Guerrillas also targeted energy infrastructure, blowing up a gas pipeline feeding Iraq's main power station on Thursday. The blast near Kirkuk forced two out of four turbines at the Baiji power station to shut, engineer Khaled al-Lami said.

Daily violence and killings across Iraq have fanned fears that the country might not be able to close the chapter on the decades of oppression under Saddam.

Gunmen in Baghdad on Tuesday killed a judge working for the Iraqi special tribunal set up to try the leader and his top lieutenants.

Judge Barawiz Mahmoud and his son, a lawyer, were killed as they left their home in north Baghdad in what Mahmoud's other son said was a politically motivated attack.

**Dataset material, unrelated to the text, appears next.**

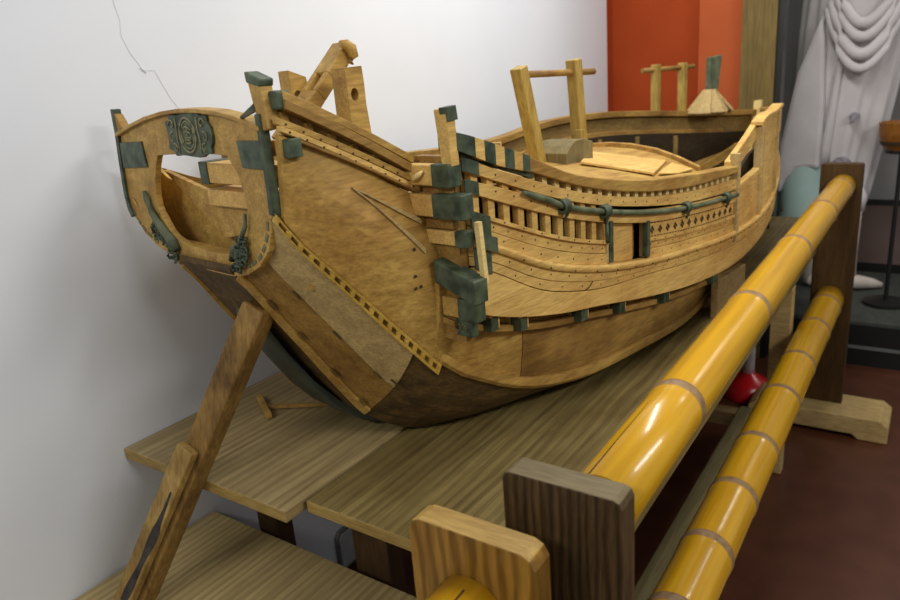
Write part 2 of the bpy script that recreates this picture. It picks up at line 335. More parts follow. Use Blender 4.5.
# wooden pegs let into the bottom planks
for s, v in ((.04, .12), (.085, .13), (.14, .12), (.19, .12), (.05, .47), (.11, .48), (.175, .49), (.2, .56)):
    bm = bmesh.new(); p = bsurf(s, v, 1)+Vector((0, -.006, -.006)); q = bsurf(s+.012, v, 1)+Vector((0, -.006, -.006)); beam(bm, p, q, .005, .003)
    obj('plank_peg', bm, M['stained'], ship)
# keel plank, green, stepped below the bottom near the stern
bm = bmesh.new(); secs = []
for s, z in ((.055, 1.037), (.062, 1.022), (.104, .942), (.15, .868), (.198, .808), (.25, .762), (.30, .737), (.38, .7315), (.5, .7312)):
    wd = .055 if s < .2 else .07
    secs.append([P(s, -.065, z), P(s, .02+max(0, s-.1)*.15, z), P(s, .02+max(0, s-.1)*.15, z+.022), P(s, -.065, z+.022)])
loft(bm, secs); obj('keel_plank', bm, M['keelgreen'], ship, .002)
bm = bmesh.new(); secs = []
for s in lin(-.005, 2.6, 60):
    hw = max(.01, TK(s)); z = max(K(s), .7318)
    a0, a1 = side(s, hw, z+.002, 1), side(s, hw, z+.002, -1)
    secs.append([a1, a0, a0+Vector((0, 0, .012)), a1+Vector((0, 0, .012))])
loft(bm, secs); obj('bottom_board', bm, M['stained'], ship)

# --- quarter planks, gold notched strips
QT = curve([(-.02, .232), (.02, .237), (.25, .27), (.28, .275)]); QZ = curve([(-.02, 1.412), (.01, 1.395), (.13, 1.335), (.25, 1.262), (.28, 1.245)])
PZ_ = curve([(-.02, 1.375), (.04, 1.338), (.08, 1.322), (.14, 1.295), (.22, 1.275), (.28, 1.262)])
def qs(s, v, sd, o=0):
    tg, zg, tt, zt = TG(s), G(s), QT(s), QZ(s)
    if sd < 0: zt = PZ_(s)
    b = math.sin(PI*v)*.028*min(1, max(0, s/.15)); return side(s, tg+(tt-tg)*v+b+o, zg+(zt-zg)*v, sd)
for sd in (1, -1):
    bm = bmesh.new(); secs = []
    for s in lin(0.012, .262, 12):
        o_ = [qs(s, v, sd) for v in lin(.0, 1, 9)]; i_ = [qs(s, v, sd, -.012) for v in lin(.0, 1, 9)]
        secs.append(o_+i_[::-1])
    loft(bm, secs); obj('quarter_plank', bm, M['honey'], ship, .001)
    bm = bmesh.new()
    def gp(s, v, o):
        p = side(s, TG(s), G(s), sd); q = bsurf(s, .93, sd); r = qs(s, .03, sd)
        base = q+(r-q)*v; return base+Vector((-.004, -sd*(o), -.004 if o > 0 else 0))
    for v0, v1 in ((0.0, .28), (.72, 1.0)):
        loft(bm, [[gp(s, v0, .004), gp(s, v1, .004), gp(s, v1, -.004), gp(s, v0, -.004)] for s in lin(.004, .262, 16)])
    loft(bm, [[gp(s, 0, -.001), gp(s, 1, -.001), gp(s, 1, -.007), gp(s, 0, -.007)] for s in lin(.004, .262, 16)], 1)
    N_ = 17
    for i in range(N_+1):
        s = .004+.254*i/N_; e = .0042
        hexa(bm, [gp(s, .2, .0038), gp(s+e, .2, .0038), gp(s+e, .8, .0038), gp(s, .8, .0038)], [gp(s, .2, -.003), gp(s+e, .2, -.003), gp(s+e, .8, -.003), gp(s, .8, -.003)])
    obj('notched_strip', bm, [M['gold'], M['bandwood']], ship, .0008)
# small battens and wedge seams laid on the starboard quarter plank
bm = bmesh.new()
def q_at(s, v, o=.003): return qs(s, v, 1, o)
for (s0, v0, s1, v1, w_) in ((.115, .80, .232, .66, .006), (.115, .80, .24, .845, .005)):
    pts = [q_at(s0+(s1-s0)*i/6, v0+(v1-v0)*i/6) for i in range(7)]
    loft(bm, [[p+Vector((0, -.002, -w_*(.15+i/8))), p+Vector((0, -.002, w_*(.15+i/8))), p+Vector((0, .004, w_*(.15+i/8))), p+Vector((0, .004, -w_*(.15+i/8)))] for i, p in enumerate(pts)])
obj('wedge_batten', bm, M['greyed'], ship)
bm = bmesh.new()
for s, v in ((.205, .44), (.215, .40), (.205, .36), (.21, .62)):
    c = q_at(s, v, .001); loft(bm, [[c+Vector((.003*math.cos(k*PI/3), 0, .003*math.sin(k*PI/3))) for k in range(6)], [c+Vector((.003*math.cos(k*PI/3), -.002, .003*math.sin(k*PI/3))) for k in range(6)]])
obj('peg_holes', bm, M['nail'], ship)

# --- sloping stern rails above the quarter planks
def railrun(sd, s0, s1, tz0, tz1, w_, h, mat, holes=0, n=8, name='stern_rail'):
    bm = bmesh.new(); secs = []
    for i in range(n):
        f = i/(n-1); s = s0+(s1-s0)*f; t = tz0[0]+(tz1[0]-tz0[0])*f; z = tz0[1]+(tz1[1]-tz0[1])*f+.004*math.sin(PI*f)
        secs.append([side(s, t-w_/2, z-h/2, sd), side(s, t+w_/2, z-h/2, sd), side(s, t+w_/2, z+h/2, sd), side(s, t-w_/2, z+h/2, sd)])
    loft(bm, secs)
    for i in range(holes):
        f = (i+.5)/holes; s = s0+(s1-s0)*f; t = tz0[0]+(tz1[0]-tz0[0])*f+w_/2; z = tz0[1]+(tz1[1]-tz0[1])*f
        c = side(s, t-.001, z, sd); loft(bm, [[c+Vector((.0022*math.cos(k*PI/3), 0, .0022*math.sin(k*PI/3))) for k in range(6)], [c+Vector((.0022*math.cos(k*PI/3), -.0022*sd, .0022*math.sin(k*PI/3))) for k in range(6)]], 1)
    return obj(name, bm, [mat, M['nail']], ship, .001)
for sd in (1,):
    railrun(sd, .022, .245, (.232, 1.450), (.265, 1.326), .024, .013, M['honey'])
    railrun(sd, .022, .243, (.240, 1.436), (.272, 1.309), .018, .015, M['honey_dark'])
    railrun(sd, .006, .25, (.238, 1.414), (.272, 1.288), .012, .011, M['honey'], 9)
    railrun(sd, .010, .25, (.240, 1.402), (.274, 1.275), .012, .009, M['pale'], 9)
    railrun(sd, .03, .262, (.242, 1.384), (.276, 1.262), .016, .005, M['honey_dark'])
    for i in range(6):
        f = (i+.5)/6; s = .01+.23*f; bm = bmesh.new(); beam(bm, side(s, .226+.033*f, 1.395-.124*f, sd), side(s, .226+.033*f, 1.436-.124*f, sd), .008, .012, (1, 0, 0)); obj('rail_baluster', bm, M['honey_dark'], ship)
bm = bmesh.new(); loft(bm, [[side(s, .222+.03*f, 1.395-.125*f, 1), side(s, .226+.03*f, 1.395-.125*f, 1), side(s, .226+.03*f, 1.443-.122*f, 1), side(s, .222+.03*f, 1.443-.122*f, 1)] for f, s in ((k/6, .022+.225*k/6) for k in range(7))]); obj('rail_backing', bm, M['honey_dark'], ship)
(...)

Mahmoud's death was the first assassination of a member of the special tribunal, which includes around 50 trial judges, investigating magistrates, prosecutors and appeals court judges.

The judge's killing came a day after the tribunal referred its first charges against defendants, saying it had enough evidence to put five former Baath party officials on trial, including Saddam's half brother Barzan Ibrahim al-Hassan al- Tikriti and former Deputy Prime Minister Taha Yasin Ramadan.